Data supplied =>
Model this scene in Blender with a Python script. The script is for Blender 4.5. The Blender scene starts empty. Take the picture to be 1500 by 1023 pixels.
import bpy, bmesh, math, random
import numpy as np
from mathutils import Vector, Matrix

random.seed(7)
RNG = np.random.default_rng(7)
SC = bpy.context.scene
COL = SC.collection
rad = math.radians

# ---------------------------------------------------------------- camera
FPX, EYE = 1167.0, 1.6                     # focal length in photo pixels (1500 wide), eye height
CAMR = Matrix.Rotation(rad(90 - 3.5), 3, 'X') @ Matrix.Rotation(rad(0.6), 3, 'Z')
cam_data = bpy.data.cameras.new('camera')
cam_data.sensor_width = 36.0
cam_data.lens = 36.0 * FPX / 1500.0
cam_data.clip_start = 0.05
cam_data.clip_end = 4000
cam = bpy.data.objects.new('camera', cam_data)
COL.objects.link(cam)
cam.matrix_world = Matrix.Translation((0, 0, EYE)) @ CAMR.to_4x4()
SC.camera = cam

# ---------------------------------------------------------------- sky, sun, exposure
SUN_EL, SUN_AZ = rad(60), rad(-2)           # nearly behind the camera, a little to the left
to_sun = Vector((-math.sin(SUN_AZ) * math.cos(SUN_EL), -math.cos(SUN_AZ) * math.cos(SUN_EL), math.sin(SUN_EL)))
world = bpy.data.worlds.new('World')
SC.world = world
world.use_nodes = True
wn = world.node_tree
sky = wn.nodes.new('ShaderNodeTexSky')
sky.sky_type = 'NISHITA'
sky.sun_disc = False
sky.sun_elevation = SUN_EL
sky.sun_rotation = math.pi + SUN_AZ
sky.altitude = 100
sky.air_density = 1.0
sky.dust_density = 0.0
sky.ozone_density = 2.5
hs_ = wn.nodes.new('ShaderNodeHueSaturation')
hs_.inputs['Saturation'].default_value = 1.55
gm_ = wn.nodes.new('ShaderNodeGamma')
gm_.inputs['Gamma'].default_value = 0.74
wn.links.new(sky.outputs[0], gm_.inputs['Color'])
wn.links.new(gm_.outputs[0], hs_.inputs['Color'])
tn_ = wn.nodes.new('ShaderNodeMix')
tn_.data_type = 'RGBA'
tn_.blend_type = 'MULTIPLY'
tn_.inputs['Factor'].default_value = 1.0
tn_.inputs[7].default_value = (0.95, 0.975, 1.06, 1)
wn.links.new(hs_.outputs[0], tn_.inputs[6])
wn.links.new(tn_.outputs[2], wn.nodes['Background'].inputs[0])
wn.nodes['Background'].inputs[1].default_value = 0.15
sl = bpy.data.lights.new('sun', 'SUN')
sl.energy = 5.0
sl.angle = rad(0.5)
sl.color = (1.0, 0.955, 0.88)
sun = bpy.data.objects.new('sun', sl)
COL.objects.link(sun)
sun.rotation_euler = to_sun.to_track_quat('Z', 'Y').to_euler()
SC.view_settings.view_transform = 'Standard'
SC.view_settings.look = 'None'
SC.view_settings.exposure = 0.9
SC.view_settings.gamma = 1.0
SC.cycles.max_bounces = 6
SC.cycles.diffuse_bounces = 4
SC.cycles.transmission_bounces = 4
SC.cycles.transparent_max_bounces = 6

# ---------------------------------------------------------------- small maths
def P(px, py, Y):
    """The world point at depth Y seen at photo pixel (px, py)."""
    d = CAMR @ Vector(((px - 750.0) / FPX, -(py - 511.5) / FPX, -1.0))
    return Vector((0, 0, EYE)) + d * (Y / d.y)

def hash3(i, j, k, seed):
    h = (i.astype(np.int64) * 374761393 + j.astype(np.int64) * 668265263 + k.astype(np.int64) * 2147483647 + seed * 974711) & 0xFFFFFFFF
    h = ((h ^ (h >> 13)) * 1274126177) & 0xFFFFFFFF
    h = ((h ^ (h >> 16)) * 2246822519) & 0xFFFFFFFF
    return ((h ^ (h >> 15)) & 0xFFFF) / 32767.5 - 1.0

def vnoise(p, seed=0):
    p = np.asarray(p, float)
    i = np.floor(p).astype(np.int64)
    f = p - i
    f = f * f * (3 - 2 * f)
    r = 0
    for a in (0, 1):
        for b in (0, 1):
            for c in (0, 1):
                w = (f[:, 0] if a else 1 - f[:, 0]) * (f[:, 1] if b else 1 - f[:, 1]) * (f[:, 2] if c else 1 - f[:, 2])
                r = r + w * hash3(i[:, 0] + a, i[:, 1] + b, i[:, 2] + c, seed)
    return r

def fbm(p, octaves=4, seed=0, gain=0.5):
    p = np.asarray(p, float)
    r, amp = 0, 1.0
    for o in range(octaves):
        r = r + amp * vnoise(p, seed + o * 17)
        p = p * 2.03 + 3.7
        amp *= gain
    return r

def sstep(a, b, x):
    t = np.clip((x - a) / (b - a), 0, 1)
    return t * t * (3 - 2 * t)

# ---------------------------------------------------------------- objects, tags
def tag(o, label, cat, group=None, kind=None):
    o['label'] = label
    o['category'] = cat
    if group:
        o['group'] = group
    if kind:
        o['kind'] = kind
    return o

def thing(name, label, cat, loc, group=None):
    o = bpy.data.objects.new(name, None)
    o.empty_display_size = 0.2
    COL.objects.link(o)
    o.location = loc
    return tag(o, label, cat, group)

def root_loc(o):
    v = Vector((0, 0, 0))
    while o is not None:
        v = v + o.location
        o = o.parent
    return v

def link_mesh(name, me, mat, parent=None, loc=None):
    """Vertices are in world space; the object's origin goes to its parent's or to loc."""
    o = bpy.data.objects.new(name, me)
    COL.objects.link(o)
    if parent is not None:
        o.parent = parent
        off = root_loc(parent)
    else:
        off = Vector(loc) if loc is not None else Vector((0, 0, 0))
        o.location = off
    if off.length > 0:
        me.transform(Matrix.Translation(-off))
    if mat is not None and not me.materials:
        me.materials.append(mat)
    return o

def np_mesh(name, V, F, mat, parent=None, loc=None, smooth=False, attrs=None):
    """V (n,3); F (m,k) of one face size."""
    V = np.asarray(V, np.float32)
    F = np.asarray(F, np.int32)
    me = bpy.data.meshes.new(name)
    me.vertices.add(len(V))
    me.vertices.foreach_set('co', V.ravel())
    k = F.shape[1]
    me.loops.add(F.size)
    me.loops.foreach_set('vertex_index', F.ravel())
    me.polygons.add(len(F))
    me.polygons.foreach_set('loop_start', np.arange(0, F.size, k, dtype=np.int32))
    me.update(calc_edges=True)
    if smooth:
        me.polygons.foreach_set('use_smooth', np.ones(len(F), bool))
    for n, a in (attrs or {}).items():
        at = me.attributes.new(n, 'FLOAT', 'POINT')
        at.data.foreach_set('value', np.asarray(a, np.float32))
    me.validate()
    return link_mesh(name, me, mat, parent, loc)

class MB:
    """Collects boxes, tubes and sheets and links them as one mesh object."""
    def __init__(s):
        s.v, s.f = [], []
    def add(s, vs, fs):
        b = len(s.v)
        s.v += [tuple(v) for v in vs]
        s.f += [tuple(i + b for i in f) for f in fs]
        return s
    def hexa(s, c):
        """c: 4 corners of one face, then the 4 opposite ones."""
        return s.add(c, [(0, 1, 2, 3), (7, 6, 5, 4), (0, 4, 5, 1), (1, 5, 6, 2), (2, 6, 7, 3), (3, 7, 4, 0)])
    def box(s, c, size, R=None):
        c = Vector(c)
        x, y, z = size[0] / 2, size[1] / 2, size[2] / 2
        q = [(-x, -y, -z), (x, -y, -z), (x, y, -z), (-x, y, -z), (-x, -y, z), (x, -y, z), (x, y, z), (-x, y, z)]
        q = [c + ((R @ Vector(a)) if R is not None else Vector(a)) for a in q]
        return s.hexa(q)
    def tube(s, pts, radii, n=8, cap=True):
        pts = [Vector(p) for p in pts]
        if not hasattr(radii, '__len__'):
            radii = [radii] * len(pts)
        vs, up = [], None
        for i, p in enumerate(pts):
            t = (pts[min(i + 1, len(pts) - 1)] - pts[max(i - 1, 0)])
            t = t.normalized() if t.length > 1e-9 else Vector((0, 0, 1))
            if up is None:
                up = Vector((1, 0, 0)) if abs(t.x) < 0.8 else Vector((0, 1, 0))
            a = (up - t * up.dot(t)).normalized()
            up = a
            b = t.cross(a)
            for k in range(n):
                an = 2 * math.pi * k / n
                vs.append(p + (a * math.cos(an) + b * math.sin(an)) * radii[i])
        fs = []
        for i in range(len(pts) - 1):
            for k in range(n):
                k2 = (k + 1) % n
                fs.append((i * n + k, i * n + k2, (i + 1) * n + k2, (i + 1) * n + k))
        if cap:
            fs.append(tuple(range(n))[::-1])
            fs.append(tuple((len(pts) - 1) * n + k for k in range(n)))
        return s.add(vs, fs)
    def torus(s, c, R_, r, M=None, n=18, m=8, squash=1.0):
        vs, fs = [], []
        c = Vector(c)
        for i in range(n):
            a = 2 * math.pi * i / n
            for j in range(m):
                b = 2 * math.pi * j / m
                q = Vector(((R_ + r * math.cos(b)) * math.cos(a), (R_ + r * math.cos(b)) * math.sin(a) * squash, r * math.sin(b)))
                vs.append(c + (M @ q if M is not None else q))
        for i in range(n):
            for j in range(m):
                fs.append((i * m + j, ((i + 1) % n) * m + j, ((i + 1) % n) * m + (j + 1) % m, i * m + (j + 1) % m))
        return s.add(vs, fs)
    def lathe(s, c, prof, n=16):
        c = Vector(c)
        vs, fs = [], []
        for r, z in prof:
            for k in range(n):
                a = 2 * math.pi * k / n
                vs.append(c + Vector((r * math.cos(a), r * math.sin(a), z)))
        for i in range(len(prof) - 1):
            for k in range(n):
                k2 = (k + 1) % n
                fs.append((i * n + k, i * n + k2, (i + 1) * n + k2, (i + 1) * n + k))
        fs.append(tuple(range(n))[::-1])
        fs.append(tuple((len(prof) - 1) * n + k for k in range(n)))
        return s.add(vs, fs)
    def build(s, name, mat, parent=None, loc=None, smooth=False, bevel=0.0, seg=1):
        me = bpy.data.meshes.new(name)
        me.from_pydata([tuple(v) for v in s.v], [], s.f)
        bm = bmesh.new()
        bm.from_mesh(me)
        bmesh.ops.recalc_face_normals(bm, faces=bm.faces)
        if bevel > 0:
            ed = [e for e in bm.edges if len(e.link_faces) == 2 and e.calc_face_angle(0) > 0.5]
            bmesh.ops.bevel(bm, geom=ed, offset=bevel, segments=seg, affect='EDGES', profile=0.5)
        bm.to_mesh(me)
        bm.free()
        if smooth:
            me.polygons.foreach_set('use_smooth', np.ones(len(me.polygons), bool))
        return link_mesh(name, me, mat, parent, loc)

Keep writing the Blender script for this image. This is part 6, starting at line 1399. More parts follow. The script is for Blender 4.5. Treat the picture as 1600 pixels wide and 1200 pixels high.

Exercise aim => Give back, verbatim, the lines from the top of the entries above through the line containing "from mathutils import Vector, Matrix".

Answer in full =>
Model this scene in Blender with a Python script. The script is for Blender 4.5. The Blender scene starts empty. Take the picture to be 1500 by 1023 pixels.
import bpy, bmesh, math, random
import numpy as np
from mathutils import Vector, Matrix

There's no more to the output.